**To be done**
Which lines include the word "Python"? Copy each of them.

**Dataset excerpts**
=-=-=

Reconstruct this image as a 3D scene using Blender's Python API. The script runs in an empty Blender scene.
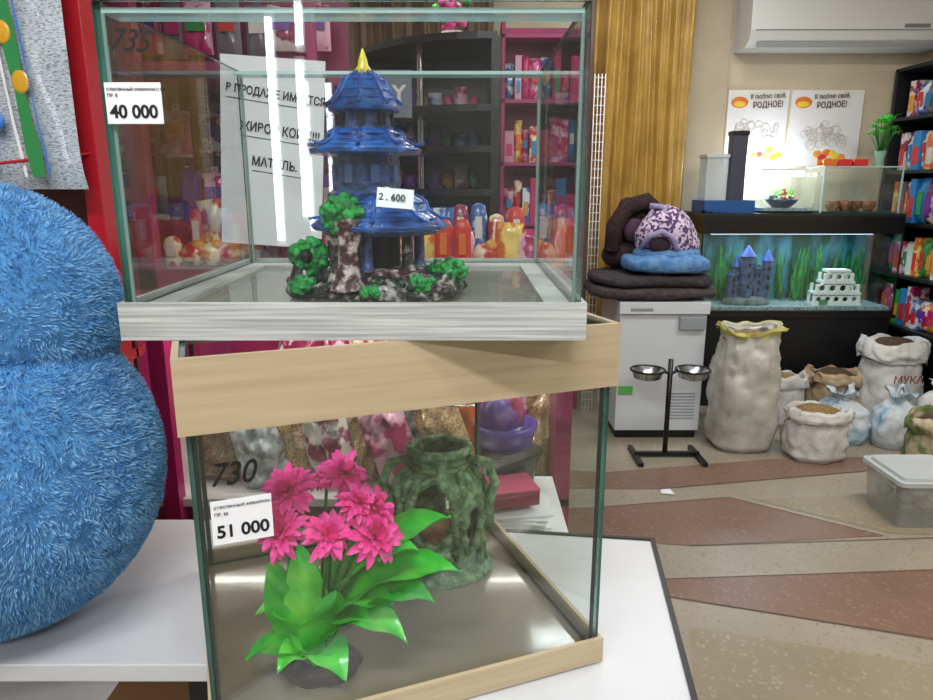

=-=-=

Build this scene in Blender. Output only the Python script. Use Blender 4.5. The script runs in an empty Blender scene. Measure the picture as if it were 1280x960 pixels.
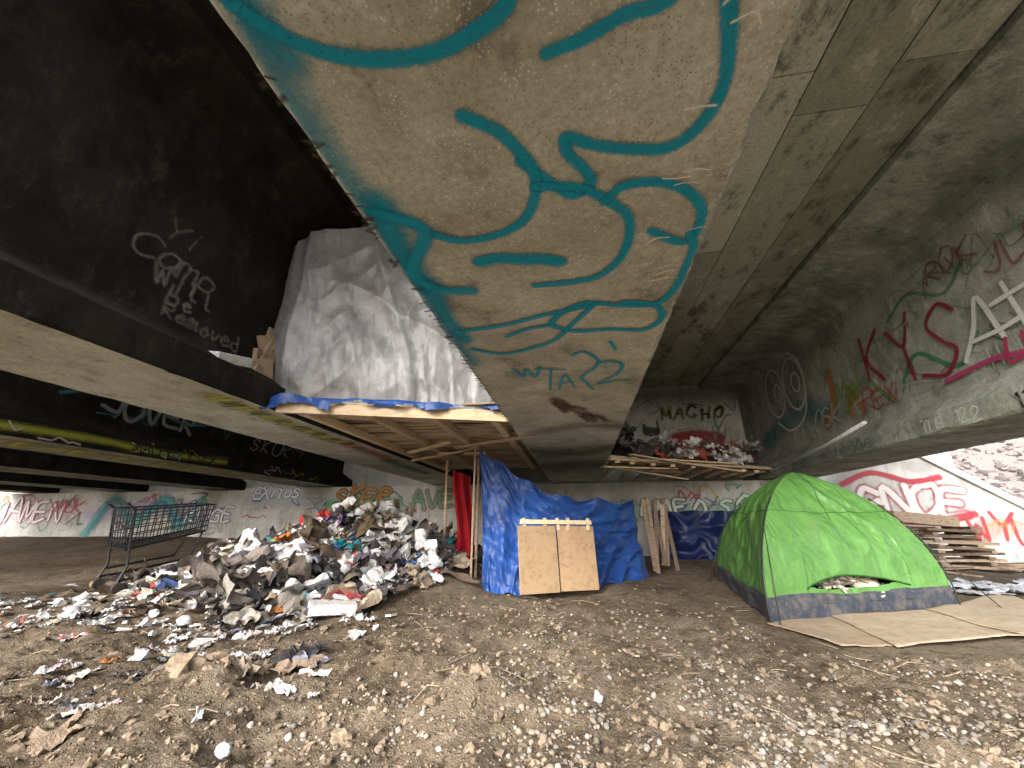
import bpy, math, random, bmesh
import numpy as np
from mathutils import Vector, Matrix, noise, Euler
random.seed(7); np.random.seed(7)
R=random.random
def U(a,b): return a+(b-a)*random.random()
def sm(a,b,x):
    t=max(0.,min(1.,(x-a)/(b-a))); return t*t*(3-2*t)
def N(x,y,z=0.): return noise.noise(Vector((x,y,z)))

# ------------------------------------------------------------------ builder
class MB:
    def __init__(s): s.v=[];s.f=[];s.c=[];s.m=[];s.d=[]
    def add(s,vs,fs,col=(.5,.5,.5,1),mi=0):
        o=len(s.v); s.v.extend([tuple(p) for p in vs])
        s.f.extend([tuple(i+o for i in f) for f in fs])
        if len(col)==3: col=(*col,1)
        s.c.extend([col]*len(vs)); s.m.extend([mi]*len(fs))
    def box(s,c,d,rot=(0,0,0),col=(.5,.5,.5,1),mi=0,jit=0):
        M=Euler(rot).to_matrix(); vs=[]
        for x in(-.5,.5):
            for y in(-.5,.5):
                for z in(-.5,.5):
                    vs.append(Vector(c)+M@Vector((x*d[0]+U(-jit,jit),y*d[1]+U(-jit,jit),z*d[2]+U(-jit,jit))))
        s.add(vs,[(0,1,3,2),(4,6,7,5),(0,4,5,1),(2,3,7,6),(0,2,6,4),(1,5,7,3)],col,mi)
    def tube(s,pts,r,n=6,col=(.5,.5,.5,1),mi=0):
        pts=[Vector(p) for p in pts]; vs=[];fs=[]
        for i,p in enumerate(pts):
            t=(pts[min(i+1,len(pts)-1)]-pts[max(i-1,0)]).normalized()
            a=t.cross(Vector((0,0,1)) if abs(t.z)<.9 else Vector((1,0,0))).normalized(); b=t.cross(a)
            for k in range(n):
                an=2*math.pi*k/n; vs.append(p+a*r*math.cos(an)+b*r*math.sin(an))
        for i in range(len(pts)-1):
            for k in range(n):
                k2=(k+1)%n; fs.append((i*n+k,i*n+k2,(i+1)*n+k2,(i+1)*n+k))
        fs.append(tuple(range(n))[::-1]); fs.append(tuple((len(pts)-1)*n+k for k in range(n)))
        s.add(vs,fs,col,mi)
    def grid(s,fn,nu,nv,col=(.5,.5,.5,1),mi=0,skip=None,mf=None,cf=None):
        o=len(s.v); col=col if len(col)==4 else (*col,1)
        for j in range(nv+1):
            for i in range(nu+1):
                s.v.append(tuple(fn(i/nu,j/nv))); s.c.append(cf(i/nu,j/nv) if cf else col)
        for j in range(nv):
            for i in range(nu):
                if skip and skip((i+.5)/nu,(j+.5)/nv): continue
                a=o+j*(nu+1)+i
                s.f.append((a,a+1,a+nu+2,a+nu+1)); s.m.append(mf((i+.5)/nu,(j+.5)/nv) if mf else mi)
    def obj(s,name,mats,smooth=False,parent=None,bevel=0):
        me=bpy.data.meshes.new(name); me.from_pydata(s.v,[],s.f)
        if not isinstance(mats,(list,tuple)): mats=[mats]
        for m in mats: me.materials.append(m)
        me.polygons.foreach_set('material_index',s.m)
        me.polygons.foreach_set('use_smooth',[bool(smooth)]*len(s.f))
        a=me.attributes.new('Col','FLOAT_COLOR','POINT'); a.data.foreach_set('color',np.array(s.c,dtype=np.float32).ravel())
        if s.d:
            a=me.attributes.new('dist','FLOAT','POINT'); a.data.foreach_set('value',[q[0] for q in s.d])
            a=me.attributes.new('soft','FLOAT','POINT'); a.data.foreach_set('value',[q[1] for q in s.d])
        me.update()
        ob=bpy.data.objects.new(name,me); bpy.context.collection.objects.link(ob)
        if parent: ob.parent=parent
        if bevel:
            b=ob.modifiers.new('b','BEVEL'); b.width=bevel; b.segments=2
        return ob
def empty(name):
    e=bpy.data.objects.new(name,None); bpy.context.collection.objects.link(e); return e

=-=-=

**Response to this exercise**
Reconstruct this image as a 3D scene using Blender's Python API. The script runs in an empty Blender scene.
Build this scene in Blender. Output only the Python script. Use Blender 4.5. The script runs in an empty Blender scene. Measure the picture as if it were 1280x960 pixels.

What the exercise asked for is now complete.